Work required: Write out each line in which the string "from" is present.

##########

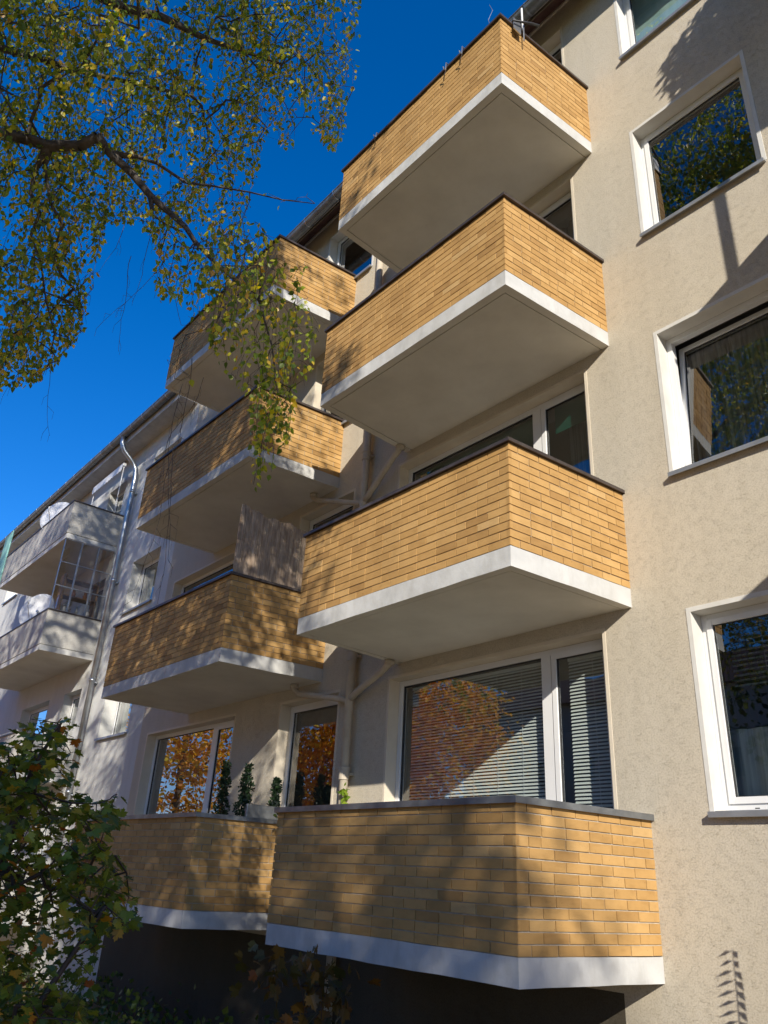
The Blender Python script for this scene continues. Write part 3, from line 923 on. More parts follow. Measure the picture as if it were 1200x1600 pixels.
# ------------------------------------------------------------------ building opposite (seen only in reflections)
def opposite(x0, x1, y, zt, label):
    t = thing('residential_building', label, 'apartment building', ((x0 + x1) / 2, y, GZ), 'buildings across the yard')
    wmb = MB(); hs = []
    n = int((x1 - x0) / 2.6)
    for i in range(n):
        for f in range(int(zt // 2.9)):
            xa = x0 + (i + 0.5) * (x1 - x0) / n
            hs.append((xa - 0.65, xa + 0.65, 1.2 + f * 2.9, 2.6 + f * 2.9))
    holed_wall(wmb, x0, x1, GZ, zt, hs, y)
    wmb.quad((x0, y, GZ), (x0, y, zt), (x0, y - 10, zt), (x0, y - 10, GZ)); wmb.quad((x1, y, GZ), (x1, y, zt), (x1, y - 10, zt), (x1, y - 10, GZ))
    wmb.quad((x0, y - 10, GZ), (x1, y - 10, GZ), (x1, y - 10, zt), (x0, y - 10, zt))
    wmb.build('wall', 'far_wall', t)
    g_ = MB(); g_.quad((x0, y - 0.2, GZ), (x1, y - 0.2, GZ), (x1, y - 0.2, zt), (x0, y - 0.2, zt)); g_.build('window', 'far_glass', t)
    r_ = MB(); r_.add([(x0 - .3, y + .5, zt), (x1 + .3, y + .5, zt), (x1 + .3, y - 5, zt + 3), (x0 - .3, y - 5, zt + 3), (x1 + .3, y - 10.5, zt), (x0 - .3, y - 10.5, zt)],
                      [(0, 1, 2, 3), (3, 2, 4, 5), (0, 5, 4, 1)]); r_.build('roof', 'roof_tile', t)
    settle(t)
opposite(-34, -6, -32, 11.5, 'long four storey block opposite, left end of the yard')
opposite(0, 24, -36, 11.5, 'shorter four storey block opposite, right end of the yard')

# ------------------------------------------------------------------ things on the balconies
def world_obj(mb, name, mats, t=None, **kw):
    o = mb.build(name, mats, t, **kw)
    if t is not None: o.matrix_parent_inverse = Matrix.Translation(-Vector(t.location))
    return o

rng = random.Random(7)
# reed screen on the side of the second-floor balcony of the left tier
mb = MB()
zc = Z0 + FH + HC + 0.012
y = -1.42
k = 0
while y < -0.42:
    u = (y + 1.42) / 1.0
    top = 0.90 + 0.015 * math.sin(u * 11) + 0.012 * math.sin(u * 27 + 1) - 0.05 * u + rng.uniform(-0.008, 0.008) + (0.03 if u < 0.12 else 0)
    x = dx2 - 0.05 - 0.06 * (1 - u) + rng.uniform(-0.005, 0.005)
    mb.tube([(x, y, zc), (x + rng.uniform(-.004, .004), y + rng.uniform(-.004, .004), zc + top * 0.5), (x, y, zc + top)], 0.0062, 5)
    y += 0.0105
for zz in (0.15, 0.45, 0.72):
    mb.box(dx2 - 0.118, dx2 - 0.102, -1.42, -0.42, zc + zz, zc + zz + 0.004)
o = mb.build('reed_screen', 'reed'); tag(o, 'brown reed privacy mat standing on the brick parapet of the left tier', 'privacy screen')

# upright evergreens on the lowest left balcony
def evergreen(x, y, ztop, r, label):
    zf = Z0 + HFT
    t = thing('potted_evergreen', label, 'potted plant', (x, y, zf), 'evergreens on the lowest left balcony')
    p = MB(); p.tube([(x, y, zf), (x, y, zf + 0.28), (x, y, zf + 0.30)], [0.11, 0.15, 0.16], 16); world_obj(p, 'pot', 'terracotta', t, smooth=True)
    s = MB(); s.tube([(x, y, zf + 0.25), (x, y, ztop - 0.1)], [0.012, 0.005], 6); world_obj(s, 'stem', 'twig_bark', t)
    f = MB()
    h = ztop - zf - 0.35
    for i in range(1900):
        u = rng.random()
        z = zf + 0.35 + u * h
        rr = r * (0.35 + 0.65 * math.sin(min(1, (1 - u) * 1.6) * math.pi / 2)) * (0.8 + 0.25 * math.sin(z * 22 + x))
        a = rng.random() * 6.283; q = rr * math.sqrt(rng.random())
        c = np.array([x + q * math.cos(a), y + q * math.sin(a), z])
        d = np.array([rng.gauss(0, 1), rng.gauss(0, 1), rng.gauss(0.5, 1)]); d /= np.linalg.norm(d)
        e = np.cross(d, [rng.gauss(0, 1), rng.gauss(0, 1), rng.gauss(0, 1)]); e /= np.linalg.norm(e) + 1e-9
        s_ = 0.046
        f.add([c, c + d * s_ * .5 + e * s_ * .3, c + d * s_, c + d * s_ * .5 - e * s_ * .3], [(0, 1, 2, 3)])
    world_obj(f, 'foliage', 'conifer', t)
def on_plane(px, py, y):
    d = CF + CR * (px - 600) / FPX - CU * (py - 800) / FPX
    return CAM + d * (y - CAM[1]) / d[1]
for px, pyt, y, r, lab in ((355, 1192, -0.42, 0.12, 'dark upright evergreen nearest the wide window frame'),
                           (389, 1196, -0.40, 0.14, 'dark upright evergreen in front of the sunlit wall patch'),
                           (433, 1218, -0.22, 0.11, 'dark upright evergreen beside the small window, shortest of its row')):
    P = on_plane(px, pyt, y)
    evergreen(P[0], y, P[2], r, lab)
# low leafy plant at the parapet end
def leaf_blob(name, label, cat, centre, rad, n, size, mat, shape='oval', seed=1, group=None):
    r_ = random.Random(seed)
    mb = MB()
    for i in range(n):
        v = np.array([r_.gauss(0, 1), r_.gauss(0, 1), r_.gauss(0, 1)]); v /= np.linalg.norm(v)
        c = np.array(centre) + v * np.array(rad) * (r_.random() ** 0.4)
        d = np.array([r_.gauss(0, .7), r_.gauss(0, .7), r_.gauss(-.3, .6)]); d /= np.linalg.norm(d)
        e = np.cross(d, [r_.gauss(0, 1), r_.gauss(0, 1), r_.gauss(0, 1)]); e /= np.linalg.norm(e) + 1e-9
        s_ = size * r_.uniform(.7, 1.2)
        mb.add([c, c + d * s_ * .4 + e * s_ * .38, c + d * s_, c + d * s_ * .4 - e * s_ * .38], [(0, 1, 2, 3)])
    o = mb.build(name, mat)
    return tag(o, label, cat, group)
P = on_plane(448, 1272, -0.55)
leaf_blob('balcony_plant', 'small green leafy plant at the wall end of the lowest left balcony', 'plant', (P[0], -0.55, P[2] + 0.0), (0.2, 0.12, 0.09), 150, 0.05, 'green_leaf', seed=5)
P = on_plane(556, 1240, -0.16)
leaf_blob('ivy', 'bright green climber at the foot of the drain pipe above the parapet', 'climbing plant', (-3.74, -0.16, 2.42), (0.04, 0.03, 0.17), 26, 0.075, 'bright_leaf', seed=6)
# white garden chair
P = on_plane(404, 1250, -0.5)
cx, cy, cz = P[0], -0.55, Z0 + HFT
t = thing('garden_chair', 'pale plastic chair with only its back above the lowest left parapet', 'chair', (cx, cy, cz))
mb = MB(); mb.box(cx - .22, cx + .22, cy - .22, cy + .22, cz + .42, cz + .45); world_obj(mb, 'seat', 'plastic_white', t, bevel=.01)
mb = MB(); mb.box(cx + .17, cx + .21, cy - .22, cy + .22, cz + .46, P[2] - .07); world_obj(mb, 'backrest', 'zinc_old', t, bevel=.01)
for sx in (-.19, .19):
    for sy in (-.19, .19):
        mb = MB(); mb.tube([(cx + sx, cy + sy, cz), (cx + sx, cy + sy, cz + .42)], .015, 8); world_obj(mb, 'leg', 'plastic_white', t)

# clamps hooked over the top-floor parapet
def clamp(px, py, label, dx=0.0, ln=0.16):
    P = on_plane(px, py, -1.50)
    x = P[0]; zt = Z0 + 3 * FH + HC
    yy = -1.459 - 0.043
    t = thing('parapet_hook', label, 'hook', (x, yy, zt), 'hooks on the top right parapet')
    mb = MB()
    mb.tube([(x, yy + 0.2, zt - 0.08), (x, yy + 0.2, zt + 0.02), (x, yy, zt + 0.02), (x, yy - 0.006, zt - ln * 0.7), (x, yy - 0.03, zt - ln * 0.8), (x, yy - 0.045, zt - ln * 0.6)], 0.008, 6)
    world_obj(mb, 'hook', 'steel', t)
    mb = MB()
    mb.tube([(x, yy - 0.03, zt - ln * 0.8), (x + 0.02, yy - 0.02, zt - ln), (x - 0.01, yy - 0.015, zt - ln * 1.3)], 0.006, 5)
    world_obj(mb, 'cord', 'twig_bark', t)
clamp(588, 212, 'lone thin hook on the left half of the top parapet', ln=0.1)
clamp(697, 102, 'left hook of the close pair on the top parapet')
clamp(722, 90, 'right hook of the close pair on the top parapet')
# bracket with short mast and a dark arm at the side parapet of the top balcony
x, y, zt = -0.07, -1.25, Z0 + 3 * FH + HC
t = thing('mast_bracket', 'steel bracket with dark crossing arm and white mast clamped to the top balcony corner', 'bracket', (x, y, zt))
mb = MB(); mb.box(x + 0.03, x + 0.042, y - 0.06, y + 0.06, zt - 0.16, zt + 0.03); mb.box(x - 0.1, x + 0.03, y - 0.05, y + 0.05, zt + 0.018, zt + 0.03)
mb.tube([(x + 0.05, y + 0.1, zt - 0.24), (x + 0.05, y + 0.1, zt + 0.04)], 0.009, 6); world_obj(mb, 'clamp_plate', 'steel', t)
mb = MB(); mb.tube([(x + 0.06, y - 0.1, zt - 0.09), (x + 0.10, y + 0.18, zt + 0.10), (x + 0.12, y + 0.3, zt + 0.16)], [0.010, 0.015, 0.015], 10); world_obj(mb, 'arm', 'dark_metal', t, smooth=True)
mb = MB(); mb.tube([(x + 0.02, y + 0.12, zt + 0.0), (x + 0.0, y + 0.14, zt + 0.45)], 0.012, 8); world_obj(mb, 'mast', 'plastic_white', t, smooth=True)
P = on_plane(766, 38, -1.45)
mb = MB(); mb.tube([(P[0], -1.45, zt), (P[0] - 0.02, -1.46, zt + 0.12), (P[0] + 0.03, -1.44, zt + 0.26), (P[0] - 0.01, -1.45, zt + 0.4)], 0.003, 5)
tag(mb.build('antenna_wire', 'steel'), 'thin bent wire rising from the top parapet', 'wire')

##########

Problem solution:
The Blender Python script for this scene continues. Write part 3, from line 923 on. More parts follow. Measure the picture as if it were 1200x1600 pixels.
tag(mb.build('antenna_wire', 'steel'), 'thin bent wire rising from the top parapet', 'wire')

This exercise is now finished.